昨日の夕方、用事を済ませた帰り道、二子玉川駅で電車を乗り換えようとホームに降り立つと、多摩川の川原越しに富士山の姿が見えた。
姿が見えたと言っても、ほんのりとオレンジ色に染まった白い空に、ぼんやりと青黒いシルエットが浮かんでいるだけであったが、夏に富士山が見えるとは珍しいなと思いながら、電車を待つ間に私はそれを見つめていた。

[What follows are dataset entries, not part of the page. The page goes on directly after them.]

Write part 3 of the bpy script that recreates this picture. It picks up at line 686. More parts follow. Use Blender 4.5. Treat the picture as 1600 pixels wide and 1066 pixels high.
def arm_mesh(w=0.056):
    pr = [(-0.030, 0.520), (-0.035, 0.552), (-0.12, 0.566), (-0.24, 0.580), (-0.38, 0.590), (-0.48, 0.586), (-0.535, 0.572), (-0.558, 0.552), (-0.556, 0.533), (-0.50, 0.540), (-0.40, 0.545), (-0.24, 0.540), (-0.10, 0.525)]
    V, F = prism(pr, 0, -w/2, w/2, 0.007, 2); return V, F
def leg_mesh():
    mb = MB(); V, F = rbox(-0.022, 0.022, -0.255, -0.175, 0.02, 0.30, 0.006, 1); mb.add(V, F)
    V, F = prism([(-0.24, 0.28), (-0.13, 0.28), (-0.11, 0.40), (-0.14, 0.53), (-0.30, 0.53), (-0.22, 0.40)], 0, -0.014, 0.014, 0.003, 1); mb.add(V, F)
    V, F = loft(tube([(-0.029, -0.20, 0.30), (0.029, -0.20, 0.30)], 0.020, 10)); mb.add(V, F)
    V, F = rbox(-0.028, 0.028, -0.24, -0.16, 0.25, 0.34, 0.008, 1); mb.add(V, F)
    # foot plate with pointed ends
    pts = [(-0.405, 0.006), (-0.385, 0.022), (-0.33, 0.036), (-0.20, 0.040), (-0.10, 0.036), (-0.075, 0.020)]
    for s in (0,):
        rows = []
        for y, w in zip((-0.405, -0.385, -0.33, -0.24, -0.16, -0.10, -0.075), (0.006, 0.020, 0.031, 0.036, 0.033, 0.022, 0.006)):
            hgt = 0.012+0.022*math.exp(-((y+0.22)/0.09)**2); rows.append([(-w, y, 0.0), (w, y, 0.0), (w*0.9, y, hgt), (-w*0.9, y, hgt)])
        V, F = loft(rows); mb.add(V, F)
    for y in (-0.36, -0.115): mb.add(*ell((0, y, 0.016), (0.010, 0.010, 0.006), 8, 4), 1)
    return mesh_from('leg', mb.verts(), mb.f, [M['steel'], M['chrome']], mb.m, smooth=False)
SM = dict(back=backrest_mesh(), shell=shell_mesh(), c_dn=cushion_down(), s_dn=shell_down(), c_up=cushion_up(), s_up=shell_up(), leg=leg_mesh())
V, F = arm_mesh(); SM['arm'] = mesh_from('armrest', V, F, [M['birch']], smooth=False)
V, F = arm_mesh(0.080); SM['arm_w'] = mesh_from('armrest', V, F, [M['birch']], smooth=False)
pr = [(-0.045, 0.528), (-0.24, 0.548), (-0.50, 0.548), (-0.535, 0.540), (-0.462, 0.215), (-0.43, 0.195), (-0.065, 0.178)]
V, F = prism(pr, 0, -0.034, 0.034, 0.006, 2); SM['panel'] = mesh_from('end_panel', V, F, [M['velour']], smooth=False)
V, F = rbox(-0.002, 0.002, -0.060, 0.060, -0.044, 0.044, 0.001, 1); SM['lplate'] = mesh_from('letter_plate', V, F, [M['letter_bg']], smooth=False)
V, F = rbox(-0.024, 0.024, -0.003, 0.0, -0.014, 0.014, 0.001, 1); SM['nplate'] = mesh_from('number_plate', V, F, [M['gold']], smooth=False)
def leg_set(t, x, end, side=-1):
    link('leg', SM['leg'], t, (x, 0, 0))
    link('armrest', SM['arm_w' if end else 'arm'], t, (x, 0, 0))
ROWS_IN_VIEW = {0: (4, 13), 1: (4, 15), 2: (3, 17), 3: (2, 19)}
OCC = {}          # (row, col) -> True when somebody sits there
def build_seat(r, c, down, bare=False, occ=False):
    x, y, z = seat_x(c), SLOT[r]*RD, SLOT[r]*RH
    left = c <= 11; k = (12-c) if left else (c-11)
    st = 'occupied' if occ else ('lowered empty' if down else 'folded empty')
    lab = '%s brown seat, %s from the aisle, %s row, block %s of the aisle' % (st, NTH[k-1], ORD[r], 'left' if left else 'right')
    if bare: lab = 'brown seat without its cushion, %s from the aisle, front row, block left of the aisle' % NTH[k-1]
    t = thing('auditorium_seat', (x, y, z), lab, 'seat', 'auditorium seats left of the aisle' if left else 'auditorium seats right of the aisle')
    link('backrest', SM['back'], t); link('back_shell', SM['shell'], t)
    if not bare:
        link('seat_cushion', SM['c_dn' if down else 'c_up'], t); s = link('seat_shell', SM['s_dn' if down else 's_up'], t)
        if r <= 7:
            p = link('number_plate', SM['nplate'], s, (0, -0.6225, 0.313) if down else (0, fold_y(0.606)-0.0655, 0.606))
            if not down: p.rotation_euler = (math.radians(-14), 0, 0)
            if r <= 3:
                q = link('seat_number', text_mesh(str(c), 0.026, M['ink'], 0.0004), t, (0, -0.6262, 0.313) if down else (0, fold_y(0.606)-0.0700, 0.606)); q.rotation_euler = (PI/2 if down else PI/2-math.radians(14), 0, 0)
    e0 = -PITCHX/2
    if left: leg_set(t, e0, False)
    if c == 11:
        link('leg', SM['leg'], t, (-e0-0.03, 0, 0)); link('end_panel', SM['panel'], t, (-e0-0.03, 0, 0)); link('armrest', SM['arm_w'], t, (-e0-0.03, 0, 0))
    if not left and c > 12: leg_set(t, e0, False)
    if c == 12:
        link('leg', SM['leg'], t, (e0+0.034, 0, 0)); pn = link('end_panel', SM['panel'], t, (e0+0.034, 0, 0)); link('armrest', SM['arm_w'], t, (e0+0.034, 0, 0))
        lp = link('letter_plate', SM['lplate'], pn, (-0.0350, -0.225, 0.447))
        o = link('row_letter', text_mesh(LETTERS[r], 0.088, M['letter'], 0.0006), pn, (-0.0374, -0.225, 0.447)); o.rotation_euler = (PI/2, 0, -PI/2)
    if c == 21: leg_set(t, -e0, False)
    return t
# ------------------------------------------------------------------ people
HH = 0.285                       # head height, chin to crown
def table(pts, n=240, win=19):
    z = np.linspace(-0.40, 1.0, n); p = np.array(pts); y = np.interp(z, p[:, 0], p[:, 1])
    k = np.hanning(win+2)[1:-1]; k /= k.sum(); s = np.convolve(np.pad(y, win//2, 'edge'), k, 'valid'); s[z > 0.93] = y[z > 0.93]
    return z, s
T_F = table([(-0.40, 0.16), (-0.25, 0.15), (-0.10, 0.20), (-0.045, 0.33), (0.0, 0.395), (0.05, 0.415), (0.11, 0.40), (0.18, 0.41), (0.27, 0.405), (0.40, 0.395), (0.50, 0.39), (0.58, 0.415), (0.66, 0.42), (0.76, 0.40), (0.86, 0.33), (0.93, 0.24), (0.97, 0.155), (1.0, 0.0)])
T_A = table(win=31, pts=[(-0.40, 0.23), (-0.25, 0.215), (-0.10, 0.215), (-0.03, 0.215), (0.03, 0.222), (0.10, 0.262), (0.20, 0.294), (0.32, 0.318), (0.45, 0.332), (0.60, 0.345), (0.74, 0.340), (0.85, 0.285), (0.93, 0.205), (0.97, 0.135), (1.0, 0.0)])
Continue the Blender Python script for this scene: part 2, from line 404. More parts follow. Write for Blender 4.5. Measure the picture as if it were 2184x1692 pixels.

その後、帰り道の大井町線に乗りながらも、富士山の眺めのことを考えていた私は、あることを思い出した。それは、この沿線に富士山の良く見える場所があったということである。それで私は、二子玉川駅の次の上野毛駅で下車し、その場所へと向かってみた。
駅前から環八通りを渡って線路沿いに出て、二子玉川方面へ戻ると、切り通しになった大井町線にかかる二つ目の橋が、富士山を眺めるポイントである。この橋の名を富士見橋という。橋の真ん中に立って二子玉川方を見れば、まさに正面に富士山の姿がある。文字通り、富士を見るために作られたような橋だ。
ただ、日が暮れかけてきたこともあって、二子玉川駅で見たときよりも山の姿はぼんやりとしてきた。しかも、山は雲を纏ってきた。
そんな富士山と一緒に、9000系を捉えてみた。
大井町線の電車を入れるためには、カメラを引かなければいけない。そうすると山の姿は小さくなってしまう。だから、富士山だか何だかよくわからなくなってしまった。
ここで富士山と電車をはっきりと捉えるためには、冬の良く晴れた朝にでも来なければいけないなと思う。でも、それが来るべき季節の楽しみにもなってきた。